Richard J. Snyder’s bio on the Duane Morris site makes it clear that setting up the business end of the Kalorama Triangle mansion is just one of several matters he handles for the powerful Luksic family. For this same “Forbes 100 listed South American family and certain Liechtenstein-owned U.S. entities,” Synder also handled a “$50 million unsecured loan and mortgage financing involving 14 properties in three states with attendant U.S. tax advice.”** He advised unnamed “South American investors” and a “related Lichtenstein establishment” on corporate restructuring of $72 million in real estate and other assets in six jurisdictions, including France, Panama, Peru, Massachusetts, Florida, and Colorado.

I can’t say what these loans and restructurings are all about, and whether they have any connection to the Boundary Waters reversal story I’ve been pursuing. The Colorado matter, for instance, might simply have to do with Andronico Luksic’s home in Aspen. But it’s pretty clear that these South American and Lichtensteinian matters are all Luksic Group matters. The Luksic and Fontbona families conduct much of the Luksic Group business, including their control of mining conglomerate Antofagasta, Plc, and Quinenco, S.A., an investment firm, through Lichenstein-based vehicles.

It seems unlikely, but not out of the realm of possibility, that an attorney entrusted with such grave responsibilities would overlook the simple renewal of a business license. Especially not with such high profile tenants in the mix. If this is indeed an oversight or a matter of waiting for the DCRA system to update, it will probably be corrected in the next few days. If not, it could be a signal that the Kalorama property is going to be put on the market, or transferred to some other entity, and that something else is afoot.

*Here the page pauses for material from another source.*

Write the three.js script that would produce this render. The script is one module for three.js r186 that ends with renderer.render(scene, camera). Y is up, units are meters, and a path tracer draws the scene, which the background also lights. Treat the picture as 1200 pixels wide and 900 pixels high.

Update 7 March 2019. One week on, and no license renewal. It is hard to avoid the conclusion that the group behind Tracy DC Real Estate, having gotten what it wanted, or all it’s going to get from this administration, no longer sees any need to keep up appearances, or pretend that the rental ever was a legitimate business arrangement. Non-renewal of the business license strongly suggests that the Kalorama mansion should be looked upon as a foreign emolument.

*Update 26 March, 2019. Still no record online of the Tracy DC Real Estate business license renewal, but the property taxes for the first half of 2019 have been paid. And on 20 March, the corporation filed a biennial report with the District of Columbia Department of Consumer and Regulatory Affairs. These reports are due by April 1st of each second calendar year. They appears to be keeping up with everything except the business license.

**Update 5 May 2019. This financing activity may have included the Kalorama mansion. On April 5th, 2018, Rodrigo Swett signed a Deed of Trust for 2.75M on the property at 2449 Tracy Place NW. On the same day, he signed similar instruments for multiple properties in Miami Beach and at least 7 properties in Boston’s Back Bay. That would seem to cover the “three states” (Florida, Massachusetts, and District of Columbia) to which Synder refers in his bio.

Update 9 June 2019. The business license for the mansion was renewed on 31 May, 2019, a full three months after it was allowed to expire.

TracyDCRenewal

What accounts for the three month lapse? An oversight by Luksic’s lawyers seems the most likely explanation. Or maybe, after borrowing against the property in April 2018, the owners planned to change its status, then decided to stay the course.